» SUPPLIED MATERIAL:

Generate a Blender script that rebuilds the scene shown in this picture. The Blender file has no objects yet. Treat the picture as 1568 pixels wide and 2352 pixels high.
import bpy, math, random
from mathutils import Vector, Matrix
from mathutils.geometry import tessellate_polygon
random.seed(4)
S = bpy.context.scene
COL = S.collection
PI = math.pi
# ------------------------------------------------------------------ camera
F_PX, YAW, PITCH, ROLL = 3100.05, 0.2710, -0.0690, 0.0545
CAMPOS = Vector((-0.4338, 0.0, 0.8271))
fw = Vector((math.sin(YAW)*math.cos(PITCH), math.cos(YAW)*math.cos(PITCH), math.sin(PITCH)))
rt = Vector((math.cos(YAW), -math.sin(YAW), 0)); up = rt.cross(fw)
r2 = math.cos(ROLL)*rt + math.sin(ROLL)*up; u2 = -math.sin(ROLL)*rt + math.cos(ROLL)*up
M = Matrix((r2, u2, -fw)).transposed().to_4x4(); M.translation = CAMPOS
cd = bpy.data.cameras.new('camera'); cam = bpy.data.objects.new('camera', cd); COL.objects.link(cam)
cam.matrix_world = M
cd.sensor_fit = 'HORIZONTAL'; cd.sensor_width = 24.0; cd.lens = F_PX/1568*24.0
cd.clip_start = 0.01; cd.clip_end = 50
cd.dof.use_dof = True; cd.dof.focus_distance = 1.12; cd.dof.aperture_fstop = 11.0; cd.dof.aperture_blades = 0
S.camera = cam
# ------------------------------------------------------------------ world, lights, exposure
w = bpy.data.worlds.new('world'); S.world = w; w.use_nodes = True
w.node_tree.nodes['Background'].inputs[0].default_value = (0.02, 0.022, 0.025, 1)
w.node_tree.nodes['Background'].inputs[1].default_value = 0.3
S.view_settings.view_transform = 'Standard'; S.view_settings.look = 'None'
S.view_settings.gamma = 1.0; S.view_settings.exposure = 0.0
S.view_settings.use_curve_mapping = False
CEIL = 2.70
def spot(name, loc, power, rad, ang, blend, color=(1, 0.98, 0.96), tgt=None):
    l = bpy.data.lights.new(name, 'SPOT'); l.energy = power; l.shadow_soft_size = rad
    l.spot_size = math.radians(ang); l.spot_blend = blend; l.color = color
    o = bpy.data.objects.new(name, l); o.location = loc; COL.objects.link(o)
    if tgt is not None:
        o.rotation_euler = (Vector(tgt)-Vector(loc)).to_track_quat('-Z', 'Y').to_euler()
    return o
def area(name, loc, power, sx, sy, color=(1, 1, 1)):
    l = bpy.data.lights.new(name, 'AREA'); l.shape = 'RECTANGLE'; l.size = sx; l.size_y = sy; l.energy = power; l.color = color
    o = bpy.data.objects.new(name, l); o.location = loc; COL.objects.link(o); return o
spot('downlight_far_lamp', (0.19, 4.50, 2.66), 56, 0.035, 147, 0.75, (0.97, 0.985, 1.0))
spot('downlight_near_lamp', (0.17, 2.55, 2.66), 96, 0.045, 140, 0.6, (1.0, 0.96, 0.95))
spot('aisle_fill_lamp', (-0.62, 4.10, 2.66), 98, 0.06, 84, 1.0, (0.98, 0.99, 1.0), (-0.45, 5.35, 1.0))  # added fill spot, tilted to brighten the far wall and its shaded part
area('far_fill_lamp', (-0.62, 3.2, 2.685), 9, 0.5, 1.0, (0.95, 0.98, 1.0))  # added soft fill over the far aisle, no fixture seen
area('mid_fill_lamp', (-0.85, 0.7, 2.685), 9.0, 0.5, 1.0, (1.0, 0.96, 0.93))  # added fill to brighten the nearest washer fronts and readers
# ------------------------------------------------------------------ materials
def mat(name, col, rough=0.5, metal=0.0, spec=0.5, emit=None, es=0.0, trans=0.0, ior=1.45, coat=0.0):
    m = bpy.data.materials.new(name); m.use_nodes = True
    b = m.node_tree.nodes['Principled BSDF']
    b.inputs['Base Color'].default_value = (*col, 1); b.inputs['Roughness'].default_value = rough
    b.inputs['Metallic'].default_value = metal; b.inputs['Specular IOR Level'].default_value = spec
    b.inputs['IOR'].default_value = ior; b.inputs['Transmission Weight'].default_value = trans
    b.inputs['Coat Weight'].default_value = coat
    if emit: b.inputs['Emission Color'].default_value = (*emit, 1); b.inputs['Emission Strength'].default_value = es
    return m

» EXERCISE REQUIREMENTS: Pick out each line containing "objects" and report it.

» EXERCISE SOLUTION:
Generate a Blender script that rebuilds the scene shown in this picture. The Blender file has no objects yet. Treat the picture as 1568 pixels wide and 2352 pixels high.
cd = bpy.data.cameras.new('camera'); cam = bpy.data.objects.new('camera', cd); COL.objects.link(cam)
    o = bpy.data.objects.new(name, l); o.location = loc; COL.objects.link(o)
    o = bpy.data.objects.new(name, l); o.location = loc; COL.objects.link(o); return o